On January 8, 2018, the Department of Homeland Security (“DHS”) announced that it is ending the designation of Temporary Protected Status (“TPS”) for El Salvador. Nationwide, there are approximately 263, 500 Salvadorans with TPS currently. The Trump administration has taken away that protection, but it is giving Salvadorans until September 9, 2019 to leave the United States or to find another immigration status. About 193,000 U.S. Citizen children have at least one parent who is a Salvadoran TPS holder. These young citizens now face the terrifying choice of being either separated from their parents or forced to leave the only country they have ever known to face risk of death, persecution, and torture in El Salvador.
Despite the fact that there is a current travel warning for El Salvador from the .U.S. State Department that remains in effect that warns United States Citizens and others not to travel to El Salvador “due to the high rates of crime and violence”; DHS ended protections for El Salvador anyway. DHS’s justification is that the program was intended to be temporary and that the conditions for which the protection was granted back in 2001 no longer exist.
President George W. Bush first designated Salvadorans as eligible for TPS in 2001, and the Department of Homeland Security under both Bush and Obama repeatedly extended El Salvador’s TPS designation in recognition of persisting insecurity. The need for protection continues to the present day. Dangerous conditions in El Salvador, the world’s most violent country, have driven tens of thousands of Salvadorans to flee north to seek asylum in recent years. Widespread gang- and gender-based violence plague the entire country of El Salvador, as the U.S. Department of State recently acknowledged in their 2016 Human Rights Report and in their aforementioned travel warning.

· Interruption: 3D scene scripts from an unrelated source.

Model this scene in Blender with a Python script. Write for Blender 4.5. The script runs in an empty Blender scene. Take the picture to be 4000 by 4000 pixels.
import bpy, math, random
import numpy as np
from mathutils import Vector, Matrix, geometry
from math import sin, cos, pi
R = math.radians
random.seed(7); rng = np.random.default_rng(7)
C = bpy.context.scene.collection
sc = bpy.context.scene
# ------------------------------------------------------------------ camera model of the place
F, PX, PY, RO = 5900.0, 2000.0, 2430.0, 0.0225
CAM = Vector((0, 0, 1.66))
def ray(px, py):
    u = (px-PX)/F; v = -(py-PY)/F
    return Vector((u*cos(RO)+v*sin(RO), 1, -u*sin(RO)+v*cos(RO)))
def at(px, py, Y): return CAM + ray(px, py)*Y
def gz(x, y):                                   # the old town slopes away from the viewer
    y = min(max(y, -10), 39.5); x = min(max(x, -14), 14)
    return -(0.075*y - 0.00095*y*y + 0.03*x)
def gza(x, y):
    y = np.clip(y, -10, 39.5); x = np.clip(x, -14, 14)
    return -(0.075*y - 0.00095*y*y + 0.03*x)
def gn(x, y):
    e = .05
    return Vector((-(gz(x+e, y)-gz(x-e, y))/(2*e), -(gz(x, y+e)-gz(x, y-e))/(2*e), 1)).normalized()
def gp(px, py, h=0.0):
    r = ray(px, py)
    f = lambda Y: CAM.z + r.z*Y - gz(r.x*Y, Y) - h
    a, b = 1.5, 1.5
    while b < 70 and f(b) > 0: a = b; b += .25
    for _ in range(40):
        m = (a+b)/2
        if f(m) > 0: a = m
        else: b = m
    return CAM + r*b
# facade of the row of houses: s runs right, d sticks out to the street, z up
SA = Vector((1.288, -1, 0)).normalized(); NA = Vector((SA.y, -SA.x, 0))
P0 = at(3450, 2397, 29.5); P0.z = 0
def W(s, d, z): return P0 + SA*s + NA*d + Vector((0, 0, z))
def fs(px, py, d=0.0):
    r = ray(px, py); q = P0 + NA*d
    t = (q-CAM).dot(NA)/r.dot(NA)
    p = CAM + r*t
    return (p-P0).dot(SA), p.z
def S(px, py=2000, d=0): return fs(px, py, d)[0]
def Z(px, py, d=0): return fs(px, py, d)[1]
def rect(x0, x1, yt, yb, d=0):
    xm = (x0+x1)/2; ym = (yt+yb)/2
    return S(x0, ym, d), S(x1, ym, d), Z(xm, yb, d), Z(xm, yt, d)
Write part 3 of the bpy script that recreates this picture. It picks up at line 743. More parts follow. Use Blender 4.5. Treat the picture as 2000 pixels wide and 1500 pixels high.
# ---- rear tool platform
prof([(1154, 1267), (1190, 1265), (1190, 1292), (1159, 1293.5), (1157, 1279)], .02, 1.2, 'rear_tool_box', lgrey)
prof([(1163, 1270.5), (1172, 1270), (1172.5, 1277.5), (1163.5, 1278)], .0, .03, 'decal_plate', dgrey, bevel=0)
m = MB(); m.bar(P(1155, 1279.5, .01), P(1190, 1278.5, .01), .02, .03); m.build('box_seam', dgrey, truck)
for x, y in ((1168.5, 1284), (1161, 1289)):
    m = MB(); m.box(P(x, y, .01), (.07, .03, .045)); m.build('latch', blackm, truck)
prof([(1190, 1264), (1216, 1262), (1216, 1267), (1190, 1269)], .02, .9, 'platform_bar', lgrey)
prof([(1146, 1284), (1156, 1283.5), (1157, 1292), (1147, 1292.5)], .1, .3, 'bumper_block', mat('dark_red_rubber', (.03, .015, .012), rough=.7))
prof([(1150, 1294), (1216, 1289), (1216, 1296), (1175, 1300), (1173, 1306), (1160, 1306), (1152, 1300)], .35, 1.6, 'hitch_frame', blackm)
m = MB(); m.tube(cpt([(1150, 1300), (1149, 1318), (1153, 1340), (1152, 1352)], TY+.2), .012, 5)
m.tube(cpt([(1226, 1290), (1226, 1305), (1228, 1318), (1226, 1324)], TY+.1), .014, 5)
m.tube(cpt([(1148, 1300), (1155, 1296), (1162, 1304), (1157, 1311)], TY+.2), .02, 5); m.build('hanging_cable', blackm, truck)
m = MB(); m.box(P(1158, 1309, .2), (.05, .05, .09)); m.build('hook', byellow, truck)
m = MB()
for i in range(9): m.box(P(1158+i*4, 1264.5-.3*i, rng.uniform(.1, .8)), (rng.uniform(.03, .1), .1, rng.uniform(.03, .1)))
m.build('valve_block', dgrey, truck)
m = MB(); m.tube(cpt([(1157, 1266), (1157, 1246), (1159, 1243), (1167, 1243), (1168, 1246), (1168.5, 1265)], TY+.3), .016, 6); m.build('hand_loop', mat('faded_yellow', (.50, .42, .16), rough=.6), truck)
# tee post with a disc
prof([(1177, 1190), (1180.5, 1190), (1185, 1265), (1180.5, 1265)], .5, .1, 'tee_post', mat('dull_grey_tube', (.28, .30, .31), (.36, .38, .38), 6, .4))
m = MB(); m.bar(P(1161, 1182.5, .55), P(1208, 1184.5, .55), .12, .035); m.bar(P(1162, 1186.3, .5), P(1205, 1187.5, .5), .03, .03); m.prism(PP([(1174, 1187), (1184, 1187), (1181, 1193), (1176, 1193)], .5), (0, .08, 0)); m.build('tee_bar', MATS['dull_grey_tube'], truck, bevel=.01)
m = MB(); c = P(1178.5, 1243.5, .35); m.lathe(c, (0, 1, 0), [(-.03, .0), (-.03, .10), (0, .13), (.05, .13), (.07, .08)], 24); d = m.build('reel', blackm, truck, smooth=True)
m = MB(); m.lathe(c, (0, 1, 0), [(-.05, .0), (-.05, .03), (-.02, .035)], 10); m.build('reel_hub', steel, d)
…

It would be unconscionable to return hundreds of thousands of longstanding U.S. residents to a country where violence has fueled a major refugee crisis. Salvadoran TPS holders have laid down deep roots in the United States, creating close community and family ties. Salvadoran TPS holders are also workers, business owners, and U.S. taxpayers who have made invaluable contributions to our economy. Deporting them would cost the United States more than $1.8 billion and exacerbate insecurity in El Salvador by eliminating key remittances that keep many families and communities afloat. The Salvadoran government has made clear that their country is not equipped to absorb Salvadoran TPS holders, and the deleterious impacts of mass deportations will likely only drive more Salvadorans to flee north.